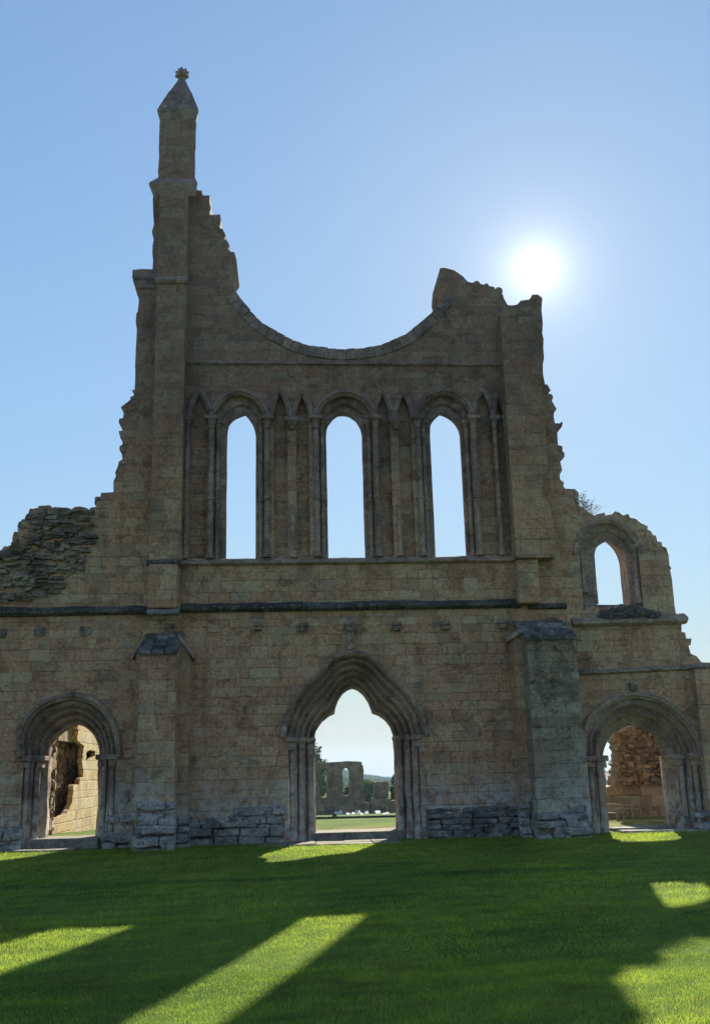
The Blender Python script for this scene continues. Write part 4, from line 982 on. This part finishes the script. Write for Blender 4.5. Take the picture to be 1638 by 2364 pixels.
# wooded hill: rises from the fields to its crest
def crest(Y, L): return [xz(a, b_, Y) for a, b_ in L]
CR = crest(900, [(100, 1788), (500, 1782), (700, 1778), (760, 1777), (800, 1781), (835, 1790), (860, 1795), (885, 1798), (920, 1801), (1000, 1801), (1200, 1794), (1500, 1786), (1900, 1780)])
cxs = [c[0] for c in CR]; czs = [c[1] for c in CR]
def hill_z(x, y):
    t = min(1, max(0, (y-240)/660)); c = float(np.interp(x*900/max(y, 300), cxs, czs)); base = -4.7
    return base+(c-base)*t**1.15
V = []; F = []; nn = 90; m = 34
for j in range(m):
    y = 235+665*j/(m-1)
    for i in range(nn):
        x = -420+1000*i/(nn-1); x *= y/900 if y > 300 else .333
        V.append((x, y, hill_z(x, y)-.3))
for i in range(nn): V.append((-420+1000*i/(nn-1), 930, -8))
for j in range(m):
    for i in range(nn-1): F.append((j*nn+i, j*nn+i+1, (j+1)*nn+i+1, (j+1)*nn+i))
tag(link('hill', mesh(V, F), M['hill']), kind='structure')
# woodland canopy over the hill as crowns of leaf clumps
r = np.random.default_rng(77); NC = 2600
hy = 245+655*r.uniform(0, 1, NC)**.8; hx = hy*(r.uniform(-.03, .115, NC))
hz = np.array([hill_z(x, y) for x, y in zip(hx, hy)])
rad = (1.0+hy/420)*r.uniform(.7, 1.2, NC); Hn = NC*16
k = r.integers(0, NC, Hn); q = r.normal(size=(Hn, 3)); q /= np.linalg.norm(q, axis=1)[:, None]; q[:, 2] = np.abs(q[:, 2])*1.0-.2
P = np.stack([hx[k], hy[k], hz[k]], 1)+q*(rad[k]*r.uniform(.6, 1., Hn))[:, None]*np.array([1, 1, .75])
Dv = r.normal(size=(Hn, 3)); Dv /= np.linalg.norm(Dv, axis=1)[:, None]; Wd = np.cross(Dv, q); s = rad[k]*r.uniform(.35, .7, Hn)
tag(link('woodland', cards('w', P, Dv, Wd*(s*.5)[:, None], s, r.uniform(0, 1, NC)[k], None), M['leafd']), 'far-off wooded hillside beyond the ruin', 'woodland', kind='stuff')
# plant rooted in the broken wall head at the right
p = at(1352, 1172, .5); root = thing('wall_plant', 'wispy bush growing from the broken wall top beside the right aisle window', 'plant', p)
b = MB(); rr = random.Random(91); tips = []
for k in range(34):
    a = rr.uniform(-.3, .9); L = rr.uniform(.15, .48); x0 = rr.uniform(-.3, .2)
    e = Vector((x0+math.sin(a)*L, rr.uniform(-.3, .3), -x0*.85+math.cos(a)*L*.7)); b.tube((x0, rr.uniform(-.1, .1), -x0*.85-.08), e, 0.006, .003, 4); tips.append((Vector((x0, 0, -x0*.85)), e))
link('stem', mesh(b.v, b.f), M['bark'], root)
r = np.random.default_rng(93); P = []
for a, e in tips:
    for k in range(9):
        t = r.uniform(.3, 1.02); q = a.lerp(e, t); P.append([q.x+r.normal()*.04, q.y+r.normal()*.05, q.z+r.normal()*.035])
P = np.array(P); n = len(P); Dv = r.normal(size=(n, 3)); Dv /= np.linalg.norm(Dv, axis=1)[:, None]; Wd = np.cross(Dv, r.normal(size=(n, 3))); Wd /= np.linalg.norm(Wd, axis=1)[:, None]; s = r.uniform(.025, .05, n)
link('foliage', cards('f', P, Dv, Wd*(s*.4)[:, None], s, r.uniform(0, .8, n), None), M['leafd'], root)

# ================================================================== LIGHT, SKY, CAMERA
sun = bpy.data.lights.new('sun', 'SUN'); sun.energy = 5.0; sun.angle = R(.5); sun.color = (1., .91, .72)
so = bpy.data.objects.new('sun', sun); COL.objects.link(so); so.rotation_euler = SUN.to_track_quat('Z', 'Y').to_euler()
HAZE = .00024; SKY_S = .12; HORIZON = (2.35, 2.4, 2.5)
wd = bpy.data.worlds.new('World'); SC.world = wd; wd.use_nodes = True
T = NT(wd); bg = T.n['Background']
sky = T.new('ShaderNodeTexSky', sky_type='NISHITA'); sky.sun_disc = False
sky.sun_elevation = SUN_EL; sky.sun_rotation = SUN_AZ; sky.altitude = 100; sky.air_density = 1.0; sky.dust_density = .1; sky.ozone_density = 1.6
bw = T.new('ShaderNodeRGBToBW'); T.put(bw.inputs[0], sky.outputs[0])
gain = T.m('DIVIDE', 1., T.m('MULTIPLY_ADD', bw.outputs[0], .25, 1.))      # clear-air sky without the glare round the sun
vm = T.new('ShaderNodeVectorMath', operation='SCALE'); T.put(vm.inputs[0], sky.outputs[0]); T.put(vm.inputs['Scale'], gain)
g = T.new('ShaderNodeTexCoord'); sp = T.new('ShaderNodeSeparateXYZ'); T.put(sp.inputs[0], g.outputs['Generated'])
pale = T.m('POWER', 2.718, T.m('MULTIPLY', T.m('MAXIMUM', sp.outputs[2], 0.), -1/.1))           # milky air low over the horizon
T.put(bg.inputs[0], T.mix(pale, T.mix(1., vm.outputs[0], (.92, 1., .98), 'MULTIPLY'), HORIZON)); bg.inputs[1].default_value = SKY_S
# the sun's own disc and its aureole, in the sky
dt = T.new('ShaderNodeVectorMath', operation='DOT_PRODUCT'); T.put(dt.inputs[0], g.outputs['Generated']); dt.inputs[1].default_value = SUN
ang = T.m('ARCCOSINE', T.m('MINIMUM', dt.outputs['Value'], 1.))
glow = T.m('ADD', T.m('MULTIPLY', T.ss(ang, R(.4), R(1.3), 1., 0.), 1.6), T.m('ADD', T.m('MULTIPLY', T.m('POWER', 2.718, T.m('MULTIPLY', ang, -1/R(1.1))), .5), T.m('MULTIPLY', T.m('POWER', 2.718, T.m('MULTIPLY', ang, -1/R(4.))), .07)))
b2 = T.new('ShaderNodeBackground'); b2.inputs[0].default_value = (1, .96, .92, 1); T.put(b2.inputs[1], glow)
ad = T.new('ShaderNodeAddShader'); T.l.new(bg.outputs[0], ad.inputs[0]); T.l.new(b2.outputs[0], ad.inputs[1]); T.l.new(ad.outputs[0], T.n['World Output'].inputs[0])
hz_ = MB(); hz_.box(-1300, 1300, -1000, 1230, -72, 26); ho = hz_.build('haze', None); tag(ho, kind='stuff')
hm = bpy.data.materials.new('haze_air'); hm.use_nodes = True; ht = NT(hm); ht.n.remove(ht.n['Principled BSDF'])
pv = ht.new('ShaderNodeVolumePrincipled'); pv.inputs['Color'].default_value = (.5, .74, 1., 1); pv.inputs['Density'].default_value = HAZE; pv.inputs['Anisotropy'].default_value = .35
ht.l.new(pv.outputs[0], ht.n['Material Output'].inputs['Volume']); ho.data.materials.append(hm)
cam = bpy.data.cameras.new('camera'); co = bpy.data.objects.new('camera', cam); COL.objects.link(co)
mt = Matrix(((_r[0], _u[0], -_f[0], CAM[0]), (_r[1], _u[1], -_f[1], CAM[1]), (_r[2], _u[2], -_f[2], CAM[2]), (0, 0, 0, 1)))
co.matrix_world = mt; cam.sensor_fit = 'VERTICAL'; cam.sensor_height = 36.; cam.lens = FOC/IH*36.; cam.clip_end = 6000; cam.clip_start = .1
SC.camera = co
SC.view_settings.view_transform = 'Standard'; SC.view_settings.look = 'None'; SC.view_settings.gamma = 1; SC.view_settings.exposure = 1.2
SC.cycles.max_bounces = 6; SC.cycles.diffuse_bounces = 4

===============

▶ Your task: Reproduce every line of the listing above in which the string "from" appears.

▶ Written answer:
The Blender Python script for this scene continues. Write part 4, from line 982 on. This part finishes the script. Write for Blender 4.5. Take the picture to be 1638 by 2364 pixels.
# wooded hill: rises from the fields to its crest
p = at(1352, 1172, .5); root = thing('wall_plant', 'wispy bush growing from the broken wall top beside the right aisle window', 'plant', p)